▶ _Brief_
Below are the records. Gather each line that holds "picture".
··· Dataset rows
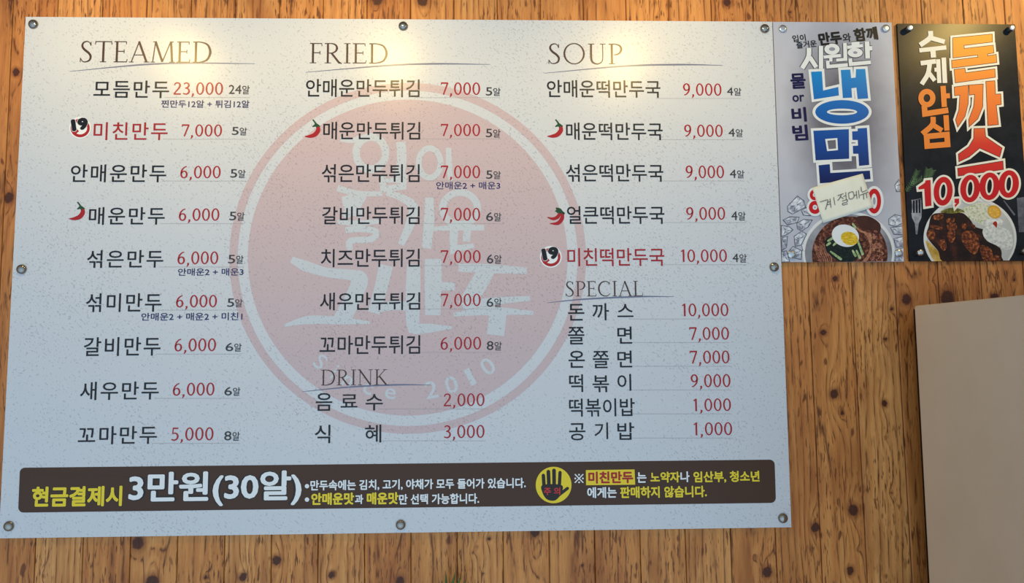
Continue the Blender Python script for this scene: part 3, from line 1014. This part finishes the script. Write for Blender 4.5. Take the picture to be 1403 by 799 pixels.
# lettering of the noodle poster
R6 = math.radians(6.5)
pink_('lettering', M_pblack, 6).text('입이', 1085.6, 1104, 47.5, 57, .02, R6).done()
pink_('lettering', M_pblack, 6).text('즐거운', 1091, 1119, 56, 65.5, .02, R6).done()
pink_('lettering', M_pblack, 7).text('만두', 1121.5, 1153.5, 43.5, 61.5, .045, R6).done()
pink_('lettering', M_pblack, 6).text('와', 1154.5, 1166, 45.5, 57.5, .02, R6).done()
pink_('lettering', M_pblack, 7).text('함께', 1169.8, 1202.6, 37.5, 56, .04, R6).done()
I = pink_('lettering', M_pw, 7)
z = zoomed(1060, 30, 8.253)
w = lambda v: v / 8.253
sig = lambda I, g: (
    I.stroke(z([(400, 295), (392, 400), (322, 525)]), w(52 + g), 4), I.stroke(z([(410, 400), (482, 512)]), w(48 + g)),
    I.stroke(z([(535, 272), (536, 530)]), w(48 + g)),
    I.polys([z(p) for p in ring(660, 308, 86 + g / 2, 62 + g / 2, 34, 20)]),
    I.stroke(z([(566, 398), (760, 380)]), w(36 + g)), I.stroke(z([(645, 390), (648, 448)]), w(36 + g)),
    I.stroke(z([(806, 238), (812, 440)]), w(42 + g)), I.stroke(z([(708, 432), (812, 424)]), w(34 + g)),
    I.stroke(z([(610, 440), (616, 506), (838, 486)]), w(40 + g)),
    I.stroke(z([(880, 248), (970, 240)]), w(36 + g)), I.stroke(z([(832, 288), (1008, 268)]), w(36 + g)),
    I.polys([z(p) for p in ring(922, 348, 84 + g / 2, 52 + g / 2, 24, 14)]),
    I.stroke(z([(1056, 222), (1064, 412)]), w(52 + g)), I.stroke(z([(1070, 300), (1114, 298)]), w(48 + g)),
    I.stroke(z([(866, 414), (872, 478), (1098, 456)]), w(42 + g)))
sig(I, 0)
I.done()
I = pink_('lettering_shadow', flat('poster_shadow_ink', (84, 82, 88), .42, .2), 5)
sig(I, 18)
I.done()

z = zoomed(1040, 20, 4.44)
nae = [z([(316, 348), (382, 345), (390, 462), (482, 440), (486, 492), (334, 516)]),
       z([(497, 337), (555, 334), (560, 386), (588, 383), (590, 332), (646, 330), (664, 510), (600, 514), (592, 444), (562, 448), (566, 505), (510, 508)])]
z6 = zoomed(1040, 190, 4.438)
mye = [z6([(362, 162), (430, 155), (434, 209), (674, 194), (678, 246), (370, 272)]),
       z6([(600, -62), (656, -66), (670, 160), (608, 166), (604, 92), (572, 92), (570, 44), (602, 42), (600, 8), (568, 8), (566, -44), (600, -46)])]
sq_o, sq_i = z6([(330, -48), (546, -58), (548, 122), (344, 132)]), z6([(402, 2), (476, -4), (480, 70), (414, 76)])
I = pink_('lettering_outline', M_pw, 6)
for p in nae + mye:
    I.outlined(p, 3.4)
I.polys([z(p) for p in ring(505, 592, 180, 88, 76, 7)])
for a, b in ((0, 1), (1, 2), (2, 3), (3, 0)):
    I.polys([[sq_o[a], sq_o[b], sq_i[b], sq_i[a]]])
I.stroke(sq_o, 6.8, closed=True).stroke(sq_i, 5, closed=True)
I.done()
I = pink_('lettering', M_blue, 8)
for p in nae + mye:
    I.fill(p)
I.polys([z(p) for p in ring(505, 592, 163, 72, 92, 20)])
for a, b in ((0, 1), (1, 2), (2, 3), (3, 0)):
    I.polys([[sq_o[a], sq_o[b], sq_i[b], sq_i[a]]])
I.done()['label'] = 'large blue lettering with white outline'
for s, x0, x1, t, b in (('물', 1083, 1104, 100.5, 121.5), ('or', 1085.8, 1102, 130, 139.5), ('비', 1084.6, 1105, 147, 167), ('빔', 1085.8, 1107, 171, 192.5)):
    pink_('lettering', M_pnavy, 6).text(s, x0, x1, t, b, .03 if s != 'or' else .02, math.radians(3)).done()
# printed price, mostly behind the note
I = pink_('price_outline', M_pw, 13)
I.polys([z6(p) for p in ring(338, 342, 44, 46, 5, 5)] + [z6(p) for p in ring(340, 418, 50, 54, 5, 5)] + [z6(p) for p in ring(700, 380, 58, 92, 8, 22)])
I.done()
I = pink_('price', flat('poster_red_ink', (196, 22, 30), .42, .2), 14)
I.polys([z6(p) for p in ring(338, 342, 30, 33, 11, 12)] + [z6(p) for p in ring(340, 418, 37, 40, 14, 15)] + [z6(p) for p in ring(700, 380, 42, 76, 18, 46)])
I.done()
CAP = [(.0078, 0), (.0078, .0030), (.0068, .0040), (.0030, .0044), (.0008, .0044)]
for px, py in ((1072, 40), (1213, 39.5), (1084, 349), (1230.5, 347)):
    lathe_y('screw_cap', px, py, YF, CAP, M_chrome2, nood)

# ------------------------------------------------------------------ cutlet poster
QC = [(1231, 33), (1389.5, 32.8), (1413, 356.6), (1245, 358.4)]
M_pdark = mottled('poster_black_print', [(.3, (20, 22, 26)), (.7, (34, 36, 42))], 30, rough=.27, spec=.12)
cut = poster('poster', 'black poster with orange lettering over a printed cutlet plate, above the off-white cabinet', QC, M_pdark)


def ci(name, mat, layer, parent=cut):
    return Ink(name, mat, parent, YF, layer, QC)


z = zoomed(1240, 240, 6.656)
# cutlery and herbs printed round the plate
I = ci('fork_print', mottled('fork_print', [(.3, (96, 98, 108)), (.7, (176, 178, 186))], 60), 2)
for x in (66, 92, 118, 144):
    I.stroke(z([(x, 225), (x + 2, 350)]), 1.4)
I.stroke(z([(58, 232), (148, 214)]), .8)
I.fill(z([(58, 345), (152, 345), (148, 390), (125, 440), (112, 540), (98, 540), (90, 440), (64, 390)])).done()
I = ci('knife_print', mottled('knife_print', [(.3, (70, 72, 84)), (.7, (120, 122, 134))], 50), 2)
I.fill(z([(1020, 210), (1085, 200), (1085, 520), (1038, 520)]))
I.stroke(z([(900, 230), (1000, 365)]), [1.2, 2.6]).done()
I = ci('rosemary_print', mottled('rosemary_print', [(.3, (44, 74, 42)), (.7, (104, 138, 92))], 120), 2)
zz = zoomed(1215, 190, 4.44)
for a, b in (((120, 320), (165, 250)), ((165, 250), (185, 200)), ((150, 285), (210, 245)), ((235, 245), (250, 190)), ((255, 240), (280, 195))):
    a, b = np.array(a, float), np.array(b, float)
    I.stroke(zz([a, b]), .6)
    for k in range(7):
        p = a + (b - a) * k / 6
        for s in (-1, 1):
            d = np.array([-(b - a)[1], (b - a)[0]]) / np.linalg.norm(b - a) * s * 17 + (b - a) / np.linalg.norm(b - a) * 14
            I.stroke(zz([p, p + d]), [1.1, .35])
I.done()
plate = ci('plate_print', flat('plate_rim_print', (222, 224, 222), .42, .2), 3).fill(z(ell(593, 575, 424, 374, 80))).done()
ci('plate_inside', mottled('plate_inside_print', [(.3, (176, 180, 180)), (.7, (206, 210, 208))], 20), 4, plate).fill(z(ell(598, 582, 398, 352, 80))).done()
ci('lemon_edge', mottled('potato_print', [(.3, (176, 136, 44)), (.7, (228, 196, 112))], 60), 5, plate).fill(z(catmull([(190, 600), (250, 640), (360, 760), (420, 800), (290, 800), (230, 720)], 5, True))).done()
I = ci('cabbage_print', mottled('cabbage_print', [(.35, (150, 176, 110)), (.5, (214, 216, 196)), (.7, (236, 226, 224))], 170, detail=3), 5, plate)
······
··· Dataset rows
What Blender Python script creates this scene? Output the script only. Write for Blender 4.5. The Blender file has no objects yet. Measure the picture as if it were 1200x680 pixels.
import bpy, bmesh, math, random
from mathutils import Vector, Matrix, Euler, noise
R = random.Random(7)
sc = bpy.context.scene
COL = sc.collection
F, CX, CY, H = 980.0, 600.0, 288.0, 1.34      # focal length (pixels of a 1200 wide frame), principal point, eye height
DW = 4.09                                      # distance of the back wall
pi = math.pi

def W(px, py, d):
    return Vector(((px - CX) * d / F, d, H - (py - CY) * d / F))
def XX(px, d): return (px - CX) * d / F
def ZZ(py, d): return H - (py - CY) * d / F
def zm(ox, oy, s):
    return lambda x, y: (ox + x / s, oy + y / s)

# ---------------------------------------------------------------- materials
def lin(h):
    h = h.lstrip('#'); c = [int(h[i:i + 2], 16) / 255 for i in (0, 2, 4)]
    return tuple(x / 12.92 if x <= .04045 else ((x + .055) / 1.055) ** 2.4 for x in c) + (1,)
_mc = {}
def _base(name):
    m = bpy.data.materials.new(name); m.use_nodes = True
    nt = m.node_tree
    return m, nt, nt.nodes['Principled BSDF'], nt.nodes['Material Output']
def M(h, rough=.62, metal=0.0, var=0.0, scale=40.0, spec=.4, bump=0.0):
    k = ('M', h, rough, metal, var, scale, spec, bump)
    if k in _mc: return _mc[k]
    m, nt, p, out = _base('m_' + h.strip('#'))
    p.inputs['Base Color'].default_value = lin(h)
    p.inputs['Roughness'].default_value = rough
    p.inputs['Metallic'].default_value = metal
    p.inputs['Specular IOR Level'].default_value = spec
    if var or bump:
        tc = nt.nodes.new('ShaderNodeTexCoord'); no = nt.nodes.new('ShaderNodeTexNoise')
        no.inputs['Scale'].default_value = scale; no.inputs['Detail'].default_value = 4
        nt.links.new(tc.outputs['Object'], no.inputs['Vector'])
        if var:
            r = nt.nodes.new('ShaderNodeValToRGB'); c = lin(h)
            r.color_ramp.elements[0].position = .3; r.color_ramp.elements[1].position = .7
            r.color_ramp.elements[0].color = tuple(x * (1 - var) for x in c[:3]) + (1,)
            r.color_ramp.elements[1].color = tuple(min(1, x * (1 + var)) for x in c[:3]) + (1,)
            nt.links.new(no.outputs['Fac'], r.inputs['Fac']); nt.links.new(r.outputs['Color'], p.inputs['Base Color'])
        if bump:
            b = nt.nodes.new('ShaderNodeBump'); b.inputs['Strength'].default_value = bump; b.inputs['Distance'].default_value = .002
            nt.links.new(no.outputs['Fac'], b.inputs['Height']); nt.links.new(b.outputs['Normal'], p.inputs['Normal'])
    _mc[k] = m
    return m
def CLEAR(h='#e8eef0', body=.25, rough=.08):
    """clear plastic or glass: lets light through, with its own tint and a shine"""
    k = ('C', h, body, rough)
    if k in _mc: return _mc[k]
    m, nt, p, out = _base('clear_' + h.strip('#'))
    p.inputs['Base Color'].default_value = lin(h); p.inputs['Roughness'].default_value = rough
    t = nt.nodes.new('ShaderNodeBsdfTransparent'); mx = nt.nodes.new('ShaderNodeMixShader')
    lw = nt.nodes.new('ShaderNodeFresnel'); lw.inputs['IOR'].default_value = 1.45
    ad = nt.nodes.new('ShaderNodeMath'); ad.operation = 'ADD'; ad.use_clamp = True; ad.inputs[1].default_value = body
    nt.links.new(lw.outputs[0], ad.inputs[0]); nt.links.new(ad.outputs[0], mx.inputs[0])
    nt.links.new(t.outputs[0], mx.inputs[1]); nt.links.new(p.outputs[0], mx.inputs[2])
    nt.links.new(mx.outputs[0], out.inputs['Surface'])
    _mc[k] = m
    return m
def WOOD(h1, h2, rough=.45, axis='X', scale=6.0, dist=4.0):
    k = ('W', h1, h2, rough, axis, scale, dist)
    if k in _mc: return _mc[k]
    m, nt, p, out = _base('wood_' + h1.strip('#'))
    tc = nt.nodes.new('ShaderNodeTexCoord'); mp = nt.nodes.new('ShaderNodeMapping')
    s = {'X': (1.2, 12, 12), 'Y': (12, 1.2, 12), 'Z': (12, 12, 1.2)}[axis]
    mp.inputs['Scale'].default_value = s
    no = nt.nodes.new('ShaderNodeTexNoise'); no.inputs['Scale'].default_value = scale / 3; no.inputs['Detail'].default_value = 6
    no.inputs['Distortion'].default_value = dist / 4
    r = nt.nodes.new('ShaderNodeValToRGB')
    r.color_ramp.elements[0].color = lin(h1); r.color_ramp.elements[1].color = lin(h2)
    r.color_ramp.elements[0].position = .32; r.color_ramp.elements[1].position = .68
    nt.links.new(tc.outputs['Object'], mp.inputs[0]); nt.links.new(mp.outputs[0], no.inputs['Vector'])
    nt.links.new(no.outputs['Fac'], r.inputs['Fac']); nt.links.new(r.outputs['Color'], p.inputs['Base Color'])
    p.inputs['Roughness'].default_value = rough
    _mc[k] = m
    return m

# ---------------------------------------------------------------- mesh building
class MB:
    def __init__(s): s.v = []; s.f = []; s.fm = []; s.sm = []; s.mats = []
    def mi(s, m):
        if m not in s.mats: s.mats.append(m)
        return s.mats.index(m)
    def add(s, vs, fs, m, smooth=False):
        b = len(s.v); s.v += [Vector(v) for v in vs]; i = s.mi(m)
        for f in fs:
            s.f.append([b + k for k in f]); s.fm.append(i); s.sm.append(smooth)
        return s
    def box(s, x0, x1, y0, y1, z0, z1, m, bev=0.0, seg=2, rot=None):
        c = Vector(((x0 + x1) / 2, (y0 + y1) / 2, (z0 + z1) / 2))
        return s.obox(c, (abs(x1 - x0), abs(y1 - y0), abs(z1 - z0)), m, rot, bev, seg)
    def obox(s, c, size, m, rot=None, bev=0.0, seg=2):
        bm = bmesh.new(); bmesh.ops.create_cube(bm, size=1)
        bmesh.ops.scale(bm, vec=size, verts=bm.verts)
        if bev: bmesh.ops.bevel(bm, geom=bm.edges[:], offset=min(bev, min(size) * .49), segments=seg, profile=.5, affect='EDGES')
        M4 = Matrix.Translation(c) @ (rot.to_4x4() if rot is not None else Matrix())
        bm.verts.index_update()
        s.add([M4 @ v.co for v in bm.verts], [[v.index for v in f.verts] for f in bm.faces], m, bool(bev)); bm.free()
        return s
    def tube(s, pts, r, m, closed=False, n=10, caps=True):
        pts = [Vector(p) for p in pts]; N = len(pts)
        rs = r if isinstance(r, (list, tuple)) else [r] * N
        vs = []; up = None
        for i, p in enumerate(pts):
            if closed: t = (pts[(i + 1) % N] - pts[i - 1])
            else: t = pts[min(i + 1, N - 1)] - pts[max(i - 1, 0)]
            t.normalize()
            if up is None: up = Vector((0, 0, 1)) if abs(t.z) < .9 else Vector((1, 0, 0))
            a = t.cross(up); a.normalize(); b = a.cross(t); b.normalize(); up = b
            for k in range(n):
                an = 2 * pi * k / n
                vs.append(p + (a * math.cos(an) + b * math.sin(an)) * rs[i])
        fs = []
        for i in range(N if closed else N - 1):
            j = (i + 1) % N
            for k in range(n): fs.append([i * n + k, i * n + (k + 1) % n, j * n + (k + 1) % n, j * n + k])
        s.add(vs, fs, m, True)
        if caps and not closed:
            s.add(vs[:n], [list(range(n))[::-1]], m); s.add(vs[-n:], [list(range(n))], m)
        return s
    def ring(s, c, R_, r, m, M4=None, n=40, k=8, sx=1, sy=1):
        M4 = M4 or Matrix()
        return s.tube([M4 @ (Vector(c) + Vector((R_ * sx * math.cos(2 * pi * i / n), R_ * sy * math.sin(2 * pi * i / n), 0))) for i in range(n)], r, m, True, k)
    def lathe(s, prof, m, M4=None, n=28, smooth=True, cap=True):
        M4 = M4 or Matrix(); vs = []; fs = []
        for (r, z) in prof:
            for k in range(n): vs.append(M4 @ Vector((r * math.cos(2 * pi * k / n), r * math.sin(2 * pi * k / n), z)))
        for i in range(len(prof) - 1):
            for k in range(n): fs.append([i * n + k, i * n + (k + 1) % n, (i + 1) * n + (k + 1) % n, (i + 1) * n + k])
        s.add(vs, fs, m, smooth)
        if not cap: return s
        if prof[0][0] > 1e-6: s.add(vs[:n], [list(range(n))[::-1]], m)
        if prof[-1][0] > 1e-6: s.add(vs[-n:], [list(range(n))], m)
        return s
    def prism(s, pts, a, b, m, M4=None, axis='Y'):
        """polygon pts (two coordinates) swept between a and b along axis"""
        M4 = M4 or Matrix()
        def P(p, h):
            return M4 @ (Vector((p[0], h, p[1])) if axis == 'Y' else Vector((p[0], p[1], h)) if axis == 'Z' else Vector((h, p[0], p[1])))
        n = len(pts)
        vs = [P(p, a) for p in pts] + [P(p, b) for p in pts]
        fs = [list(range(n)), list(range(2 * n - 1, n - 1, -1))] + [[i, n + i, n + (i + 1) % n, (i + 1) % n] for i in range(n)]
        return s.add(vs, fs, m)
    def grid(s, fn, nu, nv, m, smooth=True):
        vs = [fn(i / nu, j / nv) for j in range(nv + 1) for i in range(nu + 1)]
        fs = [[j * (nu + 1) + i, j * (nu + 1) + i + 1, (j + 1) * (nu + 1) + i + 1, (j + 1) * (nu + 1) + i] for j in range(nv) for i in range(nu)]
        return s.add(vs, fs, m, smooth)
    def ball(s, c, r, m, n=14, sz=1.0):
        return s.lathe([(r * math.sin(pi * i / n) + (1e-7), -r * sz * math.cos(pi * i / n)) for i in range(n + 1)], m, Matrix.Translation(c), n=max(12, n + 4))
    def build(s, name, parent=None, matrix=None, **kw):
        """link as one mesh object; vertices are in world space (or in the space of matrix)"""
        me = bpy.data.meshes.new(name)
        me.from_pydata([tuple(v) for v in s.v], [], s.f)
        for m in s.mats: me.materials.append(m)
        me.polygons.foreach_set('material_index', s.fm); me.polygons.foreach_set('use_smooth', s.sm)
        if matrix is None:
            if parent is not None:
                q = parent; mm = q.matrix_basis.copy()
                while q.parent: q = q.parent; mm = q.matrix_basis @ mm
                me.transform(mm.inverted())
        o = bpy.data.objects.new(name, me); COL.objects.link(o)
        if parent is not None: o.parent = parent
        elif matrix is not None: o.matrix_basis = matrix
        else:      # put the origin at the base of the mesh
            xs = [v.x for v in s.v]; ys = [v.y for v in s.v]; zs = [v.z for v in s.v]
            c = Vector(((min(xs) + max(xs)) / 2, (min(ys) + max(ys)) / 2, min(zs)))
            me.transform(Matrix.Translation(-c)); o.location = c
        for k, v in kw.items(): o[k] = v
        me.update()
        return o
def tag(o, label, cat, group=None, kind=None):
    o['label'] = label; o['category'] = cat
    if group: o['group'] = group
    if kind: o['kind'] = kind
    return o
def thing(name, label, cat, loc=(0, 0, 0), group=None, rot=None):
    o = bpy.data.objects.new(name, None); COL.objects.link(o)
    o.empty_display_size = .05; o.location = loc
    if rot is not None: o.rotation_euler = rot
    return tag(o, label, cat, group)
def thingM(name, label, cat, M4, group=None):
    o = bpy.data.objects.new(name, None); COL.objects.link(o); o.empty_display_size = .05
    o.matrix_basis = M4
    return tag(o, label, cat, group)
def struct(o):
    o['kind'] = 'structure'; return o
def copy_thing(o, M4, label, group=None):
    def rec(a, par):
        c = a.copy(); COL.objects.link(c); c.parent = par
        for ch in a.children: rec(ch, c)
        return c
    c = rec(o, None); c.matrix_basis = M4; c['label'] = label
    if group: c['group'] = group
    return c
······
▶ _Result for this exercise_
Continue the Blender Python script for this scene: part 3, from line 1014. This part finishes the script. Write for Blender 4.5. Take the picture to be 1403 by 799 pixels.
What Blender Python script creates this scene? Output the script only. Write for Blender 4.5. The Blender file has no objects yet. Measure the picture as if it were 1200x680 pixels.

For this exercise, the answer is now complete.